Oldie but goodie.......
Was the CIA involved? Did Washington know? Was the public deceived? Now we know: Yes, Yes and yes.
By Gary Cohn and Ginger Thompson
Sun Staff
June 11, 1995
(First in a series)
TEGUCIGALPA, Honduras - The search for Nelson Mackay Chavarria - family man, government lawyer, possible subversive - began one Sunday in 1982 after he devoured a pancake breakfast and stepped out to buy a newspaper.
It ended last December when his wife, Amelia, watched as forensic scientists plucked his moldering bones from a pit in rural Honduras. Spotting a scrap of the red-and-blue shirt her husband was wearing the day he disappeared, she gasped: "Oh my God, that's him!"
Along with Amelia Mackay, the nation of Honduras has begun to confront a truth it has long suspected - that hundreds of its citizens were kidnapped, tortured and killed in the 1980s by a secret army unit trained and supported by the Central Intelligence Agency.
The intelligence unit, known as Battalion 316, used shock and suffocation devices in interrogations. Prisoners often were kept naked and, when no longer useful, killed and buried in unmarked graves.
Newly declassified documents and other sources show that the CIA and the U.S. Embassy knew of numerous crimes, including murder and torture, committed by Battalion 316, yet continued to collaborate closely with its leaders.
In order to keep U.S. dollars flowing into Honduras for the war against communism in Central America, the Reagan administration knowingly made a series of misleading statements to Congress and the public that denied or minimized the violence of Battalion 316.
These are among the findings of a 14-month investigation in which The Sun obtained formerly classified documents and interviewed U.S. and Honduran participants, many of whom - fearing for their lives or careers - have kept silent until now.

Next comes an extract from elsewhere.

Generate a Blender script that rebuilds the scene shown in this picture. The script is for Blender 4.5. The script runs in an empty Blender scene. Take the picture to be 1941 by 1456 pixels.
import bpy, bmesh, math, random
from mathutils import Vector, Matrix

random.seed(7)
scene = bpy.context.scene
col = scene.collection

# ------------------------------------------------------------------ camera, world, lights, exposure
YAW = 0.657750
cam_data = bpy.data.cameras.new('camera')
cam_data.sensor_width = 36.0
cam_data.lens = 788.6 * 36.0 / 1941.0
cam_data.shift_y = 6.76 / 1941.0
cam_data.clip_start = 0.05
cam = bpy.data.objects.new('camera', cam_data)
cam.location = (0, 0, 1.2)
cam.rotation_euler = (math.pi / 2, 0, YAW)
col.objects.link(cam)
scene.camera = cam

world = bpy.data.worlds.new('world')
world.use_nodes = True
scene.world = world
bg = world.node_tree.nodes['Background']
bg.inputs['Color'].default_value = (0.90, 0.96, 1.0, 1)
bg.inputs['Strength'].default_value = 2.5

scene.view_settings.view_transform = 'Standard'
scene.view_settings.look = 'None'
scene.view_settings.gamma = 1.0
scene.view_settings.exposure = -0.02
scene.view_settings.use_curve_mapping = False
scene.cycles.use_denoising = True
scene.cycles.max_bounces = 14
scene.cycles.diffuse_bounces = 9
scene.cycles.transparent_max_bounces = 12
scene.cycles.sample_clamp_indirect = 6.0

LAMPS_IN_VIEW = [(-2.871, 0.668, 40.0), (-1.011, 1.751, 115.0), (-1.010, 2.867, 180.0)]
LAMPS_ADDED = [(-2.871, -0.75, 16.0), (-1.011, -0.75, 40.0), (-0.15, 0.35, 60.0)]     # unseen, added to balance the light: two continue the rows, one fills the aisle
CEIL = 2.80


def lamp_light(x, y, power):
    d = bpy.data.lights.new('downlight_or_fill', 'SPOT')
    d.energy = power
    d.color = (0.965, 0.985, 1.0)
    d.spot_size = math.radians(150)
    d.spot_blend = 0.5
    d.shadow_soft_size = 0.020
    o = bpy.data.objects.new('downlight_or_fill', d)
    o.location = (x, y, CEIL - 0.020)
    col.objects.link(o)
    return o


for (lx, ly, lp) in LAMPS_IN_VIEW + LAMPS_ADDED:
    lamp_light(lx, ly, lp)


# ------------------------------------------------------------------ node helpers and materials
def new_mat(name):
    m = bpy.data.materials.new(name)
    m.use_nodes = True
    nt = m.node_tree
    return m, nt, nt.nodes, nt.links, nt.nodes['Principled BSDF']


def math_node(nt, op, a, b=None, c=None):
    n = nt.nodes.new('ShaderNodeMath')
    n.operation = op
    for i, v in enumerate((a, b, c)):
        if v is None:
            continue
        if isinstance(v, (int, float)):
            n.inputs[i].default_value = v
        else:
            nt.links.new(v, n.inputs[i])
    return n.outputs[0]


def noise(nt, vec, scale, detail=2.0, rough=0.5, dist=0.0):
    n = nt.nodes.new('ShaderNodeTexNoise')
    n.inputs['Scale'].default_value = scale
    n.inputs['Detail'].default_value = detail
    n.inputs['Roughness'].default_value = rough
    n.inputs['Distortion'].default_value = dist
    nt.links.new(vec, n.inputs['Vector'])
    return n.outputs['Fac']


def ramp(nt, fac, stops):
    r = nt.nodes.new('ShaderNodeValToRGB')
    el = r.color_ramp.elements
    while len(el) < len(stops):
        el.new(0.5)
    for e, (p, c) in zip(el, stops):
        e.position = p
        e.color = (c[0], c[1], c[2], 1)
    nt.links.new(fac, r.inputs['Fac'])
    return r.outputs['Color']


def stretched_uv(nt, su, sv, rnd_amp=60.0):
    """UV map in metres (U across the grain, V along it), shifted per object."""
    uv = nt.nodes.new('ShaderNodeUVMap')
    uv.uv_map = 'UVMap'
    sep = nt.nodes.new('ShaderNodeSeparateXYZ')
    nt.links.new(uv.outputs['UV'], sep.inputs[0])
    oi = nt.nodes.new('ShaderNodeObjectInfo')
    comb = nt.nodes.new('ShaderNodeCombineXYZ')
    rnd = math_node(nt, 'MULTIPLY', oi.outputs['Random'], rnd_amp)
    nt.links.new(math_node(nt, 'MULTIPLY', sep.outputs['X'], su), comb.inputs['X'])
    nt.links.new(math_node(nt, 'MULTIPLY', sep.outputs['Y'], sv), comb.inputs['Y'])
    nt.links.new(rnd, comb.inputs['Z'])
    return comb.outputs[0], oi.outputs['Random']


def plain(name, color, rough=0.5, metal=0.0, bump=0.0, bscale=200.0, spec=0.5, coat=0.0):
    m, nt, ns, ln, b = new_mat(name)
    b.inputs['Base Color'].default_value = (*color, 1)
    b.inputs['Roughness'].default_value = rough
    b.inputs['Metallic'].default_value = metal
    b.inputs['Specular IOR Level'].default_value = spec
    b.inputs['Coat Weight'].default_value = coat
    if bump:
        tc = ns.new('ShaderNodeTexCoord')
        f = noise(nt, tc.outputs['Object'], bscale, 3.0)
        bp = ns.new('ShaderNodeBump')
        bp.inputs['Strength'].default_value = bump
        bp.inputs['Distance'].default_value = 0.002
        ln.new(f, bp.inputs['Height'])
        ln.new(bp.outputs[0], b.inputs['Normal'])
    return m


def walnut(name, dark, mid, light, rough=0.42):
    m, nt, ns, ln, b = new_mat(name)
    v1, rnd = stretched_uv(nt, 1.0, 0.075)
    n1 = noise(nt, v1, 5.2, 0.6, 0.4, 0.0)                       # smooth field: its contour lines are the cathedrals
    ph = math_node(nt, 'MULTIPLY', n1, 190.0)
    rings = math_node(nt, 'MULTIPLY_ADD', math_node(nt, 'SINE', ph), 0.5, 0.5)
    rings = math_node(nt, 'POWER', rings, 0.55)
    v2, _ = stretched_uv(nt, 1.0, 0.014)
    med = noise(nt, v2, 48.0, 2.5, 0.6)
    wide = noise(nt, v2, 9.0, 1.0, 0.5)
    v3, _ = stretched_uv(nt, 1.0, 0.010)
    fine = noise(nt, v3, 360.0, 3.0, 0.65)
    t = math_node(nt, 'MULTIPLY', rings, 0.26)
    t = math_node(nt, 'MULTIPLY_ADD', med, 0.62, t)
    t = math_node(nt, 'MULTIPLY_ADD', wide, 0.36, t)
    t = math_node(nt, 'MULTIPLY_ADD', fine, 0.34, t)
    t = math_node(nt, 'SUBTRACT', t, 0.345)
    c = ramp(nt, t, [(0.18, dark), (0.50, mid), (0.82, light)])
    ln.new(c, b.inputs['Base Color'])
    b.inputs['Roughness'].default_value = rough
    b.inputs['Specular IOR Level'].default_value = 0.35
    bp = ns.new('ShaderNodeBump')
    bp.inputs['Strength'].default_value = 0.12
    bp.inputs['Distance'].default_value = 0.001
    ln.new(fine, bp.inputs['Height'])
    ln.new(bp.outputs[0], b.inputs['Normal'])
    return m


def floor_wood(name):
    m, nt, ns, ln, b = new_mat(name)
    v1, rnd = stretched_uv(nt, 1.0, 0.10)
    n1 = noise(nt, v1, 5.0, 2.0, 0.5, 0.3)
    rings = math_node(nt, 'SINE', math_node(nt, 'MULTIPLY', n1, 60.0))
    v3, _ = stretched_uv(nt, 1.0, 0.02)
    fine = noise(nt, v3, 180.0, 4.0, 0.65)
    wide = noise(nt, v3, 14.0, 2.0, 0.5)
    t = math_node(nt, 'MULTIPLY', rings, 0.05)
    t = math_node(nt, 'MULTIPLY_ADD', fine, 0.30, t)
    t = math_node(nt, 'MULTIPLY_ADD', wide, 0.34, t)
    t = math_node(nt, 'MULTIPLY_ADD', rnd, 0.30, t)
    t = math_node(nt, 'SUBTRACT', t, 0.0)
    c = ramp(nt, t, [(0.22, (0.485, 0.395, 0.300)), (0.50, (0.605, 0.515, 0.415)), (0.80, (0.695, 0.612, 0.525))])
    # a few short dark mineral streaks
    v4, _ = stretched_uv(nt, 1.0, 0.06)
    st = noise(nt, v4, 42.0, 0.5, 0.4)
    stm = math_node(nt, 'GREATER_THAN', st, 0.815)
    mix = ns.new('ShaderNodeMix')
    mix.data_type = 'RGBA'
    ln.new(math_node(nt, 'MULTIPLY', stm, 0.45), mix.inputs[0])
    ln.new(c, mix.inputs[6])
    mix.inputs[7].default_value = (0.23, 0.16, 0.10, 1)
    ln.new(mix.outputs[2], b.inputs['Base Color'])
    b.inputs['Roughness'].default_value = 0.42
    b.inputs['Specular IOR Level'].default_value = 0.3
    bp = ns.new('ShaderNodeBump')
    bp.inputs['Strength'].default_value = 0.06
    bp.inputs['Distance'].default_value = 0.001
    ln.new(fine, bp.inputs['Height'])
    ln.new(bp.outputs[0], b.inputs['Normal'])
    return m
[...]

Among those interviewed were three former Battalion 316 torturers who acknowledged their crimes and detailed the battalion's close relationship with the CIA.
U.S. collaboration with Battalion 316 occurred at many levels.
* The CIA was instrumental in training and equipping Battalion 316. Members were flown to a secret location in the United States for training in surveillance and interrogation, and later were given CIA training at Honduran bases.
* Starting in 1981, the United States secretly provided funds for Argentine counterinsurgency experts to train anti-Communist forces in Honduras. By that time, Argentina was notorious for its own "Dirty War," which had left at least 10,000 dead or "disappeared" in the 1970s. Argentine and CIA instructors worked side by side training Battalion 316 members at a camp in Lepaterique, a town about 16 miles west of Tegucigalpa.
* Gen. Gustavo Alvarez Martinez, who as chief of the Honduran armed forces personally directed Battalion 316, received strong U.S. support - even after he told a U.S. ambassador that he intended to use the Argentine method of eliminating subversives.
* By 1983, when Alvarez's oppressive methods were well known to the U.S. Embassy, the Reagan administration awarded him the Legion of Merit for "encouraging the success of democratic processes in Honduras." His friendship with Donald Winters, the CIA station chief in Honduras, was so close that when Winters adopted a child, he asked Alvarez to be the girl's godfather.
* A CIA officer based in the U.S. Embassy went frequently to a secret jail known as INDUMIL, where torture was conducted, and visited the cell of kidnap victim Ines Murillo. That jail and other Battalion 316 installations were off-limits to Honduran officials, including judges trying to find kidnap victims.
The exact number of people executed by Battalion 316 remains unknown. For years, unidentified and unclaimed bodies were found dumped in rural areas, along rivers and in citrus groves.
Late in 1993, the Honduran government listed 184 people as still missing and presumed dead. They are are called "desaparecidos," Spanish for "the disappeared." Mackay is the first person on the list to be found and identified. The discovery of an identifiable body has enabled prosecutors to try to bring his killers to justice.
To this day, the events in Honduras have been little noticed, an obscure sideshow to a highly publicized struggle in the region. ,, They came about as the Reagan administration was waging war against a Marxist regime in Nicaragua and leftist insurgents in El Salvador.
Honduras, a U.S. ally, was used by Washington as the principal base for its largely clandestine effort. Keeping Honduras secure from leftists was Battalion 316's mission.
"I think it is an example of the pathology of foreign policy," said Jack Binns, a Carter appointee as ambassador to Honduras who served from September 1980 through October 1981. "The desire to conduct a clandestine war against Nicaragua out of Honduras made us willing to go beyond turning a blind eye and made us willing to provide assistance to people doing these things even though we knew they were doing them."